South Asia Heads to COP30 as Climate Crisis Deepens
ISTANBUL – South Asia is preparing for COP30 in Brazil not as a passive participant but as a region already living the climate emergency. Cyclones, floods, and record-breaking heat waves have become routine across the subcontinent, underscoring the urgency of global climate action.
Despite contributing less than 9% of global greenhouse gas emissions, South Asia bears nearly one-third of climate-related losses worldwide, according to the World Bank. Over the past two decades, disasters such as floods, droughts, and cyclones have affected 750 million people. The World Meteorological Organization warns Asia is warming almost twice as fast as the global average, fueling extreme weather that has claimed tens of thousands of lives.
“South Asia enters COP30 with glaciers retreating, deltas drowning, and heat extremes threatening 1.8 billion people,“ said Zakir Hossain Khan, CEO of the Change Initiative think tank. He stressed that adaptation must not lag behind mitigation and called for grant-based climate finance, transparent funding mechanisms, and innovative solutions like Debt-for-Nature and Climate Swaps to ease economic vulnerability.

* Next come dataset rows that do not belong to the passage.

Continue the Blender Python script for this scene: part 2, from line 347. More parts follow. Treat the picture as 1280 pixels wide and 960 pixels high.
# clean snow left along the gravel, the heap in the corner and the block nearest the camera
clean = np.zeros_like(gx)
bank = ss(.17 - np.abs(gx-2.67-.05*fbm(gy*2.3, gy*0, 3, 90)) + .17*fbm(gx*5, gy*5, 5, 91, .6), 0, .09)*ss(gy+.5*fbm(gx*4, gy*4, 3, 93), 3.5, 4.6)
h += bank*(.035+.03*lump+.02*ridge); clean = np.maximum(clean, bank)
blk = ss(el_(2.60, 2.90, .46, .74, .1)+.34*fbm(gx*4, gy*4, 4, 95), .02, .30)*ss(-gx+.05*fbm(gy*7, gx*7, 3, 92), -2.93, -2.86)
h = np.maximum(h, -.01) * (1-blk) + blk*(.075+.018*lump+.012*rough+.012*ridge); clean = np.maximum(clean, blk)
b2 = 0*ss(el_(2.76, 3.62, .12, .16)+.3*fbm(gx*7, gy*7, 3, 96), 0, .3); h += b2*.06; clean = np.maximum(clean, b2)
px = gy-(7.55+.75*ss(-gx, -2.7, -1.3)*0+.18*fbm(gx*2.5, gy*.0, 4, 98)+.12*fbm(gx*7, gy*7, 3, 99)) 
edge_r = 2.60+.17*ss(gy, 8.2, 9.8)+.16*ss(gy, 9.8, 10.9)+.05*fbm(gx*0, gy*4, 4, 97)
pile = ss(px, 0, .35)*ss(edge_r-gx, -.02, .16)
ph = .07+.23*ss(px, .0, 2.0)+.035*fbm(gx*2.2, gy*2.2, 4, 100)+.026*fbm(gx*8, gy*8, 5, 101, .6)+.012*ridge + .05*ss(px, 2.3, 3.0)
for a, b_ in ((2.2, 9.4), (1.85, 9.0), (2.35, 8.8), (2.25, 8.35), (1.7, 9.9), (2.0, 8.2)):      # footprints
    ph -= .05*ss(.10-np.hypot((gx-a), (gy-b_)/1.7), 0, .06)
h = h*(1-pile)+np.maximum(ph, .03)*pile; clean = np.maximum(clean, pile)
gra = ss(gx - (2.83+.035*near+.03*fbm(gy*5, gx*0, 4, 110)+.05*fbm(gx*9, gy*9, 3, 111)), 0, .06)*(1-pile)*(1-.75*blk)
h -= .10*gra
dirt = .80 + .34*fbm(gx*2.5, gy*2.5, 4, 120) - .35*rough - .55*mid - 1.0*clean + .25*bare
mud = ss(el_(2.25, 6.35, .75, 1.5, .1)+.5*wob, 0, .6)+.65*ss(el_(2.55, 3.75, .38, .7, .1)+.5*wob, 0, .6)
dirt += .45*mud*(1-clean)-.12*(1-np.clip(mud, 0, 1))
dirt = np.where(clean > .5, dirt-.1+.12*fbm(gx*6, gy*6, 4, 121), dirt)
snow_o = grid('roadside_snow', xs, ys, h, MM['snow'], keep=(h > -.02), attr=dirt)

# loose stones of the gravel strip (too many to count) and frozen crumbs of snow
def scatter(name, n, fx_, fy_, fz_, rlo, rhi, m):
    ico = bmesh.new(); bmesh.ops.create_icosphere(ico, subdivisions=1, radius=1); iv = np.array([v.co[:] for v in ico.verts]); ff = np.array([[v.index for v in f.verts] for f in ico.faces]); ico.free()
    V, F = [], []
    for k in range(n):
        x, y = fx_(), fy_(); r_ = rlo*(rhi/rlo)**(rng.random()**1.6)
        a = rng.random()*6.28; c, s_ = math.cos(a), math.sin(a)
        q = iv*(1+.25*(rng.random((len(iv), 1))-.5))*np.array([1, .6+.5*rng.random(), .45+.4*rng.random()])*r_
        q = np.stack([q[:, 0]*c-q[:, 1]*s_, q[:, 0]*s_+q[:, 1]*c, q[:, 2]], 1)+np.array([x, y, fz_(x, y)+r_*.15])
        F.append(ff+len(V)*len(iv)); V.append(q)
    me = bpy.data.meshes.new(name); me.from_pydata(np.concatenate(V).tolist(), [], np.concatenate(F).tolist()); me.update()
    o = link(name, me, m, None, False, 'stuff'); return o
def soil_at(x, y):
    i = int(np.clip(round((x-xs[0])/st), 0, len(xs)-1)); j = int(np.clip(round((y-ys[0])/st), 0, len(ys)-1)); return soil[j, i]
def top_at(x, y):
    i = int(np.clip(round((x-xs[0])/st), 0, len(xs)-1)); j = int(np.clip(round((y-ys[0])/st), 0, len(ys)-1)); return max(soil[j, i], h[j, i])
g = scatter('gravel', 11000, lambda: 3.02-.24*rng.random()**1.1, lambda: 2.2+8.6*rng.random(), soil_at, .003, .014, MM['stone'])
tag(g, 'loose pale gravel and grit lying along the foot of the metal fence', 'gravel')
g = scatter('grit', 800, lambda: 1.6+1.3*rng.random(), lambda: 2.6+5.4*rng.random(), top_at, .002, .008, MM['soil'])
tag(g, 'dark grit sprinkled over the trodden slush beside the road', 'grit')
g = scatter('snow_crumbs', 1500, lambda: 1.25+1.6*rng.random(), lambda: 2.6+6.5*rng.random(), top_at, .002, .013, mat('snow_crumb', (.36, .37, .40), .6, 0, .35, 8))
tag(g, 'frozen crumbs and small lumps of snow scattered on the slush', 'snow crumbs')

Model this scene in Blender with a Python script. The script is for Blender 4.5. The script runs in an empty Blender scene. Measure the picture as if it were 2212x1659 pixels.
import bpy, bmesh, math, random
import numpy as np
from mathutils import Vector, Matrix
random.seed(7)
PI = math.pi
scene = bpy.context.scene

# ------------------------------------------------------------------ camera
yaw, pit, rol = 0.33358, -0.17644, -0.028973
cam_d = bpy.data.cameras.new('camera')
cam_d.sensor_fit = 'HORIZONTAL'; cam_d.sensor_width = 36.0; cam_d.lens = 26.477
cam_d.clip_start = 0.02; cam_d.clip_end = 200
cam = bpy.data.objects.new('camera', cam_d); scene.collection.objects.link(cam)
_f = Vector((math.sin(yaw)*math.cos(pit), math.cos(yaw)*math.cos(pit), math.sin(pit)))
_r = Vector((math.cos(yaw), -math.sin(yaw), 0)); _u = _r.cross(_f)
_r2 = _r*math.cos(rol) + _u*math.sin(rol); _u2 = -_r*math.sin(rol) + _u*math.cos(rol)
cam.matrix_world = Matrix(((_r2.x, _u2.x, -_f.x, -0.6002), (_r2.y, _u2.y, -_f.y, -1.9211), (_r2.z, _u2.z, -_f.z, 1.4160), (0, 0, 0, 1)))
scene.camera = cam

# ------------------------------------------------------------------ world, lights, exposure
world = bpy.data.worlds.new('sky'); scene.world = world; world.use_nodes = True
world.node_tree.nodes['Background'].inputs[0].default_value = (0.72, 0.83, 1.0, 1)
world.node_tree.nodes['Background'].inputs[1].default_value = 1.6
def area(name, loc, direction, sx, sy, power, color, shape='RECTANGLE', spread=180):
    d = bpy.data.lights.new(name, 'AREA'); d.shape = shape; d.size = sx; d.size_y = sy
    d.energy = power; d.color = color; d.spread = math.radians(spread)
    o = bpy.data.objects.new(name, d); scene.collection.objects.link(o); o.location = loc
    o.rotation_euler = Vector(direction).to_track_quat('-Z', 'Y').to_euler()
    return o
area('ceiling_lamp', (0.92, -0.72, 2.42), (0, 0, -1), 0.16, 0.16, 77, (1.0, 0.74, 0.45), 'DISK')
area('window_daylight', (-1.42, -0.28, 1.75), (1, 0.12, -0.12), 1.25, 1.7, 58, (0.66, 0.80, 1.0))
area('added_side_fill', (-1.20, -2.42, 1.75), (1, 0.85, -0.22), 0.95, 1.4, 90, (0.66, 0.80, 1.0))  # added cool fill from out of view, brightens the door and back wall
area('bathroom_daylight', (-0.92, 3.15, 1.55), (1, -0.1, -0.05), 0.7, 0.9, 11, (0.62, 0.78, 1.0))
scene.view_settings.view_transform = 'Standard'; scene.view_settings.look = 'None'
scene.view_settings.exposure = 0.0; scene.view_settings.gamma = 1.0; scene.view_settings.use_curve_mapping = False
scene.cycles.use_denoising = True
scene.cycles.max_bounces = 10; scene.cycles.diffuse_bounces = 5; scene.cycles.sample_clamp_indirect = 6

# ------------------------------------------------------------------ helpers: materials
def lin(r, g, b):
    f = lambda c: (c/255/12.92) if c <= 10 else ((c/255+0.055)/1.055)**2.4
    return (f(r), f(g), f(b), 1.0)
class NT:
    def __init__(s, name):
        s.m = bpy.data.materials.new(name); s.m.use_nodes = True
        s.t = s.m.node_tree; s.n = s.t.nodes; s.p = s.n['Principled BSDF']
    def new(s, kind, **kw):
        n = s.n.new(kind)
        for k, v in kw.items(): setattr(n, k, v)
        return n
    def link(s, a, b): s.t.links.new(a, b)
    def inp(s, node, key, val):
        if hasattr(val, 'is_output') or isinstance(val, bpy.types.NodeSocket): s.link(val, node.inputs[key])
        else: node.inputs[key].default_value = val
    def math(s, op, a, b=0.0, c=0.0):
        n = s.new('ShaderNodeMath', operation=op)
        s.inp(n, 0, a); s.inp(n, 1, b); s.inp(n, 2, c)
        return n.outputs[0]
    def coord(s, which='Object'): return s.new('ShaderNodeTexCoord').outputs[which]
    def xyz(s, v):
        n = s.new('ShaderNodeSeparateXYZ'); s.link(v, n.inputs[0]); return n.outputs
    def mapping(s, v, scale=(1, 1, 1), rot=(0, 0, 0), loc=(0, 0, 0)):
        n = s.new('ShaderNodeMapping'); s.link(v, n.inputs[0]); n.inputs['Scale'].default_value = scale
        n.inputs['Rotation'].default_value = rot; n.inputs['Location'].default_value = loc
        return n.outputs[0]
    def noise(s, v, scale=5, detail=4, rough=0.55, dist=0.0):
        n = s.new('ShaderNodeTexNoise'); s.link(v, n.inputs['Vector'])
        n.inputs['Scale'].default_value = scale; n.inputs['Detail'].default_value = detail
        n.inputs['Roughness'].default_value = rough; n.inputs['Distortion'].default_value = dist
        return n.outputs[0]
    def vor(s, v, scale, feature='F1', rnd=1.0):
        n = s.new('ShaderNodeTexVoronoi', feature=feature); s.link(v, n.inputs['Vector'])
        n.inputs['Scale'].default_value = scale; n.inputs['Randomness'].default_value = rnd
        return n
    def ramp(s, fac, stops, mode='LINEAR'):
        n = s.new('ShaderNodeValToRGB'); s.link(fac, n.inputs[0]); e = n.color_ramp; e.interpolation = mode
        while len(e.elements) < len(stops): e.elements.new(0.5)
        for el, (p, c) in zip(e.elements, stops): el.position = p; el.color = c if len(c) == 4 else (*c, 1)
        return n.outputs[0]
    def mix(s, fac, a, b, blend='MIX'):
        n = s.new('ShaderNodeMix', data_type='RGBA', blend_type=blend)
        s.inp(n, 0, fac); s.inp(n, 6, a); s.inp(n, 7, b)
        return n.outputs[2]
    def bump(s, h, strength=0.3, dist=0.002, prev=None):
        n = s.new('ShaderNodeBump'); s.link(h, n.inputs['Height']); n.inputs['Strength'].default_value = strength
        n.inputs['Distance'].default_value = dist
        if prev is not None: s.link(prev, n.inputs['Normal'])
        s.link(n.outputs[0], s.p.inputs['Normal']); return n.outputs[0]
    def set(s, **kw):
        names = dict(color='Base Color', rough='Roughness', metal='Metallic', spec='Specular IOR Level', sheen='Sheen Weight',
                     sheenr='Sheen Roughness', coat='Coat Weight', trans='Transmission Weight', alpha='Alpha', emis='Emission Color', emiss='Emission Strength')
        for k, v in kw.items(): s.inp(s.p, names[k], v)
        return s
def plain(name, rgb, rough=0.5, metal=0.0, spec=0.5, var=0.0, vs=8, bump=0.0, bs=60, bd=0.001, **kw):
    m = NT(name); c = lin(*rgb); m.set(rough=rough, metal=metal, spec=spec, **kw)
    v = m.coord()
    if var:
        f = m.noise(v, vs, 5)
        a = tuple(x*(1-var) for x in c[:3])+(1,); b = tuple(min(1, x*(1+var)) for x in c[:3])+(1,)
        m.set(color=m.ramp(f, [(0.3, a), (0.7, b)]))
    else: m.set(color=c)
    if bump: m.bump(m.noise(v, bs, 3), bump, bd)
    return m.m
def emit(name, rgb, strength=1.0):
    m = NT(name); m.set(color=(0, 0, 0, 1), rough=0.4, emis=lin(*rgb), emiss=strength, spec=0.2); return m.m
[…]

Khan highlighted India’s responsibility as a major G20 emitter to expand renewable energy and technology transfer, while Least Developed Countries such as Bangladesh, Nepal, Bhutan, and the Maldives need predictable, non-debt-creating finance for adaptation and loss-and-damage recovery.
At COP29 in Azerbaijan, developed nations pledged $300 billion annually by 2035 for vulnerable countries, with a long-term goal of $1.3 trillion. “The real work at COP30 is to turn that headline into architecture,“ Khan said, urging simplified access and direct community-level funding.
He warned that fragmented negotiations could weaken South Asia’s leverage. “If South Asia negotiates as individual emitters, it will lose; if it acts as a unified climate-vulnerable bloc, it gains power,“ he said, citing shared ecosystems like the Himalayas, Sundarbans, and Ganges-Brahmaputra-Meghna basin as opportunities for cooperative governance.
Beyond finance, Khan called for technology access for renewables, early-warning systems, and climate-smart agriculture. He advocated a shift from exploiting ecosystems to recognizing them as “rights-bearing systems,“ making river health and delta protection constitutional priorities.
Failure at COP30 could lock South Asia into a 2.3°C warming trajectory, triggering infrastructure collapse, food and water crises, and mass displacement of up to 40 million people by 2050. “For South Asia, climate ambition is not a diplomatic preference; it’s a survival requirement,“ Khan warned.